GIVEN EXERCISE: Every line from the first one to the line containing "COL = scene.collection" should be echoed exactly; leave out the rest.
"""
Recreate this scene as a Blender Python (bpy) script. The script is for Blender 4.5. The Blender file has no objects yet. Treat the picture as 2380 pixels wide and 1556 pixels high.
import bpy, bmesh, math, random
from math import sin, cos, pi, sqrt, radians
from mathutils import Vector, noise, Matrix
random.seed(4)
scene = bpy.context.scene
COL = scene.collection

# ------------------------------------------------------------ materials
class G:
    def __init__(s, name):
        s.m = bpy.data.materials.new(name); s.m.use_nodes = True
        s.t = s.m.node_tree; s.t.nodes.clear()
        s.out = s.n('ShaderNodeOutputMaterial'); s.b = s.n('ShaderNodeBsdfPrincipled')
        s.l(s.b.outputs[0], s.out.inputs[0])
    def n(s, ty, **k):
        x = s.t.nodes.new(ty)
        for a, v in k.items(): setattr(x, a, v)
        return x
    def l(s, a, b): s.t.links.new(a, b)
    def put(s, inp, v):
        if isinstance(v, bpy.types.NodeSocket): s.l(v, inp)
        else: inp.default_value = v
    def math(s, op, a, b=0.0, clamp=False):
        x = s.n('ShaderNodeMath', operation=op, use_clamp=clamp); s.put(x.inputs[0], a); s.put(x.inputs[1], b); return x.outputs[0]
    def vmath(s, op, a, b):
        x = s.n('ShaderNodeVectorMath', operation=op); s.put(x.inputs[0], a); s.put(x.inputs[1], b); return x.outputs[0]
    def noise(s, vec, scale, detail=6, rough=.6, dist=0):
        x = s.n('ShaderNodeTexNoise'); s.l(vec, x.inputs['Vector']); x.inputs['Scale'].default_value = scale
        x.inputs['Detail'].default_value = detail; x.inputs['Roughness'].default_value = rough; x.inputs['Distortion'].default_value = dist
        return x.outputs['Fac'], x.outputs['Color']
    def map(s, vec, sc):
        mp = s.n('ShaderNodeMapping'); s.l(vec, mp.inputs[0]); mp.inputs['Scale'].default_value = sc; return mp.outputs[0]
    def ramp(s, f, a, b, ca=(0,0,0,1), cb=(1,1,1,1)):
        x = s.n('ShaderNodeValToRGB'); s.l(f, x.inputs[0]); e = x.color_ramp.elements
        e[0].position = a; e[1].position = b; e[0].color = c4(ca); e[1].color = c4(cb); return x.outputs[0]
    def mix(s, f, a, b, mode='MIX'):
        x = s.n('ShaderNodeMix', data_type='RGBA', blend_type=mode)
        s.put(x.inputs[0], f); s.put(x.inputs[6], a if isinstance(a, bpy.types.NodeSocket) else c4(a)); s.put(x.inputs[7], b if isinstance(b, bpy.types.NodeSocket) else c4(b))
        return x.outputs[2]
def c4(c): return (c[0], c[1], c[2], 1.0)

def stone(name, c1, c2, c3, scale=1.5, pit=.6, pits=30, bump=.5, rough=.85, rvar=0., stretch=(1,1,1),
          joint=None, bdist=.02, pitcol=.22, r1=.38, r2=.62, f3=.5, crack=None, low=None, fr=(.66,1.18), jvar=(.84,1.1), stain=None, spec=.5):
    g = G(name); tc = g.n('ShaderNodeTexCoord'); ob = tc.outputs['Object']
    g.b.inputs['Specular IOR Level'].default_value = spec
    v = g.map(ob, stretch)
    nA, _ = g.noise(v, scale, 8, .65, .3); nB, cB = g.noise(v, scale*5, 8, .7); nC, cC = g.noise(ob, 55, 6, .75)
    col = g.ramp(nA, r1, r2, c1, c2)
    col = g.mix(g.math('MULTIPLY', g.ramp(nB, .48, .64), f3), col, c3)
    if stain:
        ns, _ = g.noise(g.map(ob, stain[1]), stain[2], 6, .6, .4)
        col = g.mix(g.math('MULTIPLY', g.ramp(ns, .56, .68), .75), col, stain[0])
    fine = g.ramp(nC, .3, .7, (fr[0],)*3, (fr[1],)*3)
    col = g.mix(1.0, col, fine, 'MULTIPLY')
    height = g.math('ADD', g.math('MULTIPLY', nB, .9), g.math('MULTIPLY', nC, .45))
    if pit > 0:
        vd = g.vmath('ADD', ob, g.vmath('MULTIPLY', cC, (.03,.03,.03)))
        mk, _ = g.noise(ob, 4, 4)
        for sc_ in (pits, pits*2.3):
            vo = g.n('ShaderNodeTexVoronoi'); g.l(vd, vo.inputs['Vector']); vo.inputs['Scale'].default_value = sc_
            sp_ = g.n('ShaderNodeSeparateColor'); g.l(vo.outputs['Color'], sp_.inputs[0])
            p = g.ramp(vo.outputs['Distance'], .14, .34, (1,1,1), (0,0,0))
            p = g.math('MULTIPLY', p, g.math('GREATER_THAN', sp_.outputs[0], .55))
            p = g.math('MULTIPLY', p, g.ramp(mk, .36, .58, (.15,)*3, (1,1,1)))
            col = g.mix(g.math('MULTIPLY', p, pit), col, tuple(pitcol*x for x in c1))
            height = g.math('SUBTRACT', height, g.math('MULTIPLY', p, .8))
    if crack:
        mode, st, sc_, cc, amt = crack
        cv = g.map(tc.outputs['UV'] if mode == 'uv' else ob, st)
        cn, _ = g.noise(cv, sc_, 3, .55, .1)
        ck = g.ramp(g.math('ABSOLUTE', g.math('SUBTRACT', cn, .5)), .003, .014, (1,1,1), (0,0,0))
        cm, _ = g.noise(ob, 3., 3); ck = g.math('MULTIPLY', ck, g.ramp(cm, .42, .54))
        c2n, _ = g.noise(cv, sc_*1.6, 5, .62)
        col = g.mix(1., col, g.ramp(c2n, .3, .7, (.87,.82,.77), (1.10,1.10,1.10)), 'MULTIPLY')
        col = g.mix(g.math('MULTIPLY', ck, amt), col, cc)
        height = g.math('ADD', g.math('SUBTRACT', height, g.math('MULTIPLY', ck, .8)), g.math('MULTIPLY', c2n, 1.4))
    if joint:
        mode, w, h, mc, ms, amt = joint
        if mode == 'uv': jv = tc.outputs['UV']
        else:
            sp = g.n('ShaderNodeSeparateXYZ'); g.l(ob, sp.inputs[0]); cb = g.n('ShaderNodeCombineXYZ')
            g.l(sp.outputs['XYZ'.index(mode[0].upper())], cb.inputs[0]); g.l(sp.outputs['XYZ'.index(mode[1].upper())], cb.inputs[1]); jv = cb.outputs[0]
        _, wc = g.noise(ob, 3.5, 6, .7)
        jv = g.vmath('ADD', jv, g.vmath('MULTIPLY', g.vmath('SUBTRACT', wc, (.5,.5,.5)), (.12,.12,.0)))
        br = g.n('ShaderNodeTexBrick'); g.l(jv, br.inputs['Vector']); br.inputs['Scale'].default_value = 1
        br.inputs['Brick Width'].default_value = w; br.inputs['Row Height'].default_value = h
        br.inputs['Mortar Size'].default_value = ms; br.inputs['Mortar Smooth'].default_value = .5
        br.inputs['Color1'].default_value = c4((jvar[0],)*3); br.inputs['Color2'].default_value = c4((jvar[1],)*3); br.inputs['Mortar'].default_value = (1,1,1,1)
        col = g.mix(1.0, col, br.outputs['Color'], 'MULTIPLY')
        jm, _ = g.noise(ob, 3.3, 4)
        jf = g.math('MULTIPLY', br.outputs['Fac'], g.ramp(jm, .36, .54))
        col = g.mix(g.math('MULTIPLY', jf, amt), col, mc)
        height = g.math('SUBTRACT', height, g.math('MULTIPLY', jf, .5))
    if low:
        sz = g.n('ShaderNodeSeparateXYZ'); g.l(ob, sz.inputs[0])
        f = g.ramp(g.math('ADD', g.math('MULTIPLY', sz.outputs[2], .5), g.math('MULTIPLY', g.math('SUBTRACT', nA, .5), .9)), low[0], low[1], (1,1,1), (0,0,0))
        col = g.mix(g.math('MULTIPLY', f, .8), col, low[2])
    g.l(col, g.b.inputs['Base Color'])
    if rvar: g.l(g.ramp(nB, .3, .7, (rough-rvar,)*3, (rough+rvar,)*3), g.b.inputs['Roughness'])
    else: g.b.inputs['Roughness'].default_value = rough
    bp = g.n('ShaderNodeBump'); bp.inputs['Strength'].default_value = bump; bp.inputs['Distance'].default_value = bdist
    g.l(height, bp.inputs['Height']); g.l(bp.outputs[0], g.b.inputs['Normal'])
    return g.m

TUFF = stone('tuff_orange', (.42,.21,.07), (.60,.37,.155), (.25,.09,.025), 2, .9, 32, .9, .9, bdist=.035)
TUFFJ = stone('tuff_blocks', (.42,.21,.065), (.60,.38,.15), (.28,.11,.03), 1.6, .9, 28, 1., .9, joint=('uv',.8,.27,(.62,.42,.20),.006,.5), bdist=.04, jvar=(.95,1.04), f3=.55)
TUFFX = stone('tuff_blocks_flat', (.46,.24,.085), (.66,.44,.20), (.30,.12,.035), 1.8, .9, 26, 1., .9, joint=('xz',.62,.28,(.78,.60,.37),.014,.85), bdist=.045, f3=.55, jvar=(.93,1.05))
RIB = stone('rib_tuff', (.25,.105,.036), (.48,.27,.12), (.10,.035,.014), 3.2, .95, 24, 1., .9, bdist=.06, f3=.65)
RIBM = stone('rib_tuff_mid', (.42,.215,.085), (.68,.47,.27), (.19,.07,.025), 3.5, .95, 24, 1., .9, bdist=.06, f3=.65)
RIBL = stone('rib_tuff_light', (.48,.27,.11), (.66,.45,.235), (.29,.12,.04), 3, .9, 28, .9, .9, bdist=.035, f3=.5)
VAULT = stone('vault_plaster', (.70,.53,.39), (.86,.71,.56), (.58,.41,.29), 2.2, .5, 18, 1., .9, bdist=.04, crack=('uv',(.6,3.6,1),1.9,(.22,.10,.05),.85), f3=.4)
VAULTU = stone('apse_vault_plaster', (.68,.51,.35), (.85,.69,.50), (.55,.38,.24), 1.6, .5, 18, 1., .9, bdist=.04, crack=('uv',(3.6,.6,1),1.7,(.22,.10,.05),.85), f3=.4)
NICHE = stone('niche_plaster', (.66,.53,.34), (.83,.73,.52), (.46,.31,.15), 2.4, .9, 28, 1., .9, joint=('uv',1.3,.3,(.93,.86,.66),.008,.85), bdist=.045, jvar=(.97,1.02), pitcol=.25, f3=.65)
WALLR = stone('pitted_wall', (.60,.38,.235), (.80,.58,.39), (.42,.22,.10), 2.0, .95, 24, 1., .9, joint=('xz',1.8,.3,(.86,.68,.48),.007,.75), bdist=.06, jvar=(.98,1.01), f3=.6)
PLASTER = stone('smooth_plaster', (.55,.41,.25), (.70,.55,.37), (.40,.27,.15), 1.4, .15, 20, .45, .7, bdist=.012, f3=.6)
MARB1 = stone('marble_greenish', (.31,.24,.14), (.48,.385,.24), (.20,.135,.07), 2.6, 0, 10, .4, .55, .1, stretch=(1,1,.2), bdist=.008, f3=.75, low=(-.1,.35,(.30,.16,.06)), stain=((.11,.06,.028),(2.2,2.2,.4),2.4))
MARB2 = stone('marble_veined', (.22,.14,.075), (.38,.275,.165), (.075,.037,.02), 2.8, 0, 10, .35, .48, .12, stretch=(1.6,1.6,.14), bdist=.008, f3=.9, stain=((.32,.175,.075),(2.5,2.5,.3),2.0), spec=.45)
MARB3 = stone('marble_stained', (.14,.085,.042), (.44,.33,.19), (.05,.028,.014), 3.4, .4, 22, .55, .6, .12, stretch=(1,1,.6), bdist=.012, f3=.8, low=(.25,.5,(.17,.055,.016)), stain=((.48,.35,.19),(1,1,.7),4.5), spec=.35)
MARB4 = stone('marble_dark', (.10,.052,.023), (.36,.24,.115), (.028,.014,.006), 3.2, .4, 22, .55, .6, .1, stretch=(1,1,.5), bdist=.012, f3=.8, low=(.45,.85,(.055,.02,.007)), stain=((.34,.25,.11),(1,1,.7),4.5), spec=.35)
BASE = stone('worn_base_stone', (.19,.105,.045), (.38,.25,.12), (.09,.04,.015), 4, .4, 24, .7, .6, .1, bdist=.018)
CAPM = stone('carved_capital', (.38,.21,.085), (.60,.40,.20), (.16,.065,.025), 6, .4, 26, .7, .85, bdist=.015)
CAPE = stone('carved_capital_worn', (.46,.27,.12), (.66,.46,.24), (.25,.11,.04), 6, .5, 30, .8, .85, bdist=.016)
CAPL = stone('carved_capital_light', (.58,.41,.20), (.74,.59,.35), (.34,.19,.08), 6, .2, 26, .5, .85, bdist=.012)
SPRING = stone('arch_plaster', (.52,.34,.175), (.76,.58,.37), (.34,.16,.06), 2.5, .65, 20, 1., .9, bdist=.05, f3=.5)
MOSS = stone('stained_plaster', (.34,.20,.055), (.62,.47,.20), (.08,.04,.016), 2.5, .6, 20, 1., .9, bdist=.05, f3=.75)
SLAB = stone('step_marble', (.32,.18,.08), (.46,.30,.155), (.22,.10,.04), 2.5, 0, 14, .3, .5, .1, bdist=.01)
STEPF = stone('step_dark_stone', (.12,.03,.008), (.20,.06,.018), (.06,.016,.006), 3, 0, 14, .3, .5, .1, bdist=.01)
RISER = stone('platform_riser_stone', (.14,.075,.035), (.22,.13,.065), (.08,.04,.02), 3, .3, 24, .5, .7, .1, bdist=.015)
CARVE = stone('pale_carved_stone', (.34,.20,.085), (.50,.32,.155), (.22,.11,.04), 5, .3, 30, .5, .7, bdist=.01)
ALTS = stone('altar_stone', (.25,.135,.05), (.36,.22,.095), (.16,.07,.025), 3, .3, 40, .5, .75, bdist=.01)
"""
OUTPUT:
Recreate this scene as a Blender Python (bpy) script. The script is for Blender 4.5. The Blender file has no objects yet. Treat the picture as 2380 pixels wide and 1556 pixels high.
import bpy, bmesh, math, random
from math import sin, cos, pi, sqrt, radians
from mathutils import Vector, noise, Matrix
random.seed(4)
scene = bpy.context.scene
COL = scene.collection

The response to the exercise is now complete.